Еще один модус – сентиментализация. Рассказ «Львиная лапа» ведется от имени ребенка, живущего возле зоопарка и влюбленного в гипсового льва, который «охраняет сад, чтобы зверям не сделали худа разбойники». Увидев разбомбленный зоосад, «Юра, плача, кричал одно: „Мама, лев!“» – «его прекрасный белый кумир» был разрушен. И вот теперь он везде носит с собой подобранный с земли обломок лапы льва: «Я отомщу за него… этим разбойникам».

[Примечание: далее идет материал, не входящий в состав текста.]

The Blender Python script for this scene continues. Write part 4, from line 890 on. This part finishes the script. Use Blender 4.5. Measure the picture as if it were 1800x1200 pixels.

Несмотря на то что рассказы эти написаны в «суровом стиле» военного натурализма, иногда сдвиг носит неожиданно условный характер. В замыкающем цикл рассказе «Яблоня» повествование ведется от лица старого художника, проведшего много часов во время непрерывной бомбежки в кромешной тьме бомбоубежища. Не зная времени суток, он, выходя из убежища, ожидал увидеть вокруг руины, но увидел чарующую картину – он «увидел город, залитый фиолетовой колдовской луной. Прекрасный город вставал вокруг него в неизмеримой, в неповторимой красоте. Художник смотрел на него, как будто родился заново. Все его мрачные мысли, раздиравшие его там, в подвале, исчезли. Как? Уехать из этого изумительного мира красоты, героизма, труда, великолепия! Разве отсюда уедешь? Никогда и никуда. Этот город надо защищать до последнего вздоха, до последней капли крови, надо отбросить от его стен врага, надо истребить его без остатка, а уехать – нет, никогда! И художник все стоял и смотрел и не мог насмотреться и надивиться, полный великой радости и гордости». Эта патетика должна была сопровождать неконвенциальную, мужественную героику ленинградской литературы.

О том, насколько глубок был этот «дегероизирующий» импульс, можно судить по рассказу Веры Кетлинской «Белые ночи» (1944). Хотя рассказ написан в конце войны и весь пронизан победно-праздничным настроением, он эксплицитно направлен на снятие «ложной героики». Размолвка влюбленных молодых людей накануне войны случается из-за того, что романтической и импульсивной Жене наскучил упорный и правильный Федя: «У тебя не хватает размаха и устремленности. – говорит она ему. – Ты вот будешь инженером и даже учишься на „отлично“. А можешь ты создать что-нибудь небывалое? Перевернуть мир каким-нибудь изобретением, как Уатт или Стефенсон? Не можешь! Ты даже не задаешься этой целью». Федя в гневе отвечает, что тот, «кто задается целью создать небывалое, тот просто мыльный пузырь! Создают небывалое те, кто трудится всю жизнь, как ломовая лошадь». Жене же нужен «мыльный пузырь»: «Мне нужен человек, который меня скрутит, обломает, докажет мне свое превосходство и потом будет покорен мне, как ягненок, не потому, что не умеет совладать со мной, а потому, что ему так хочется».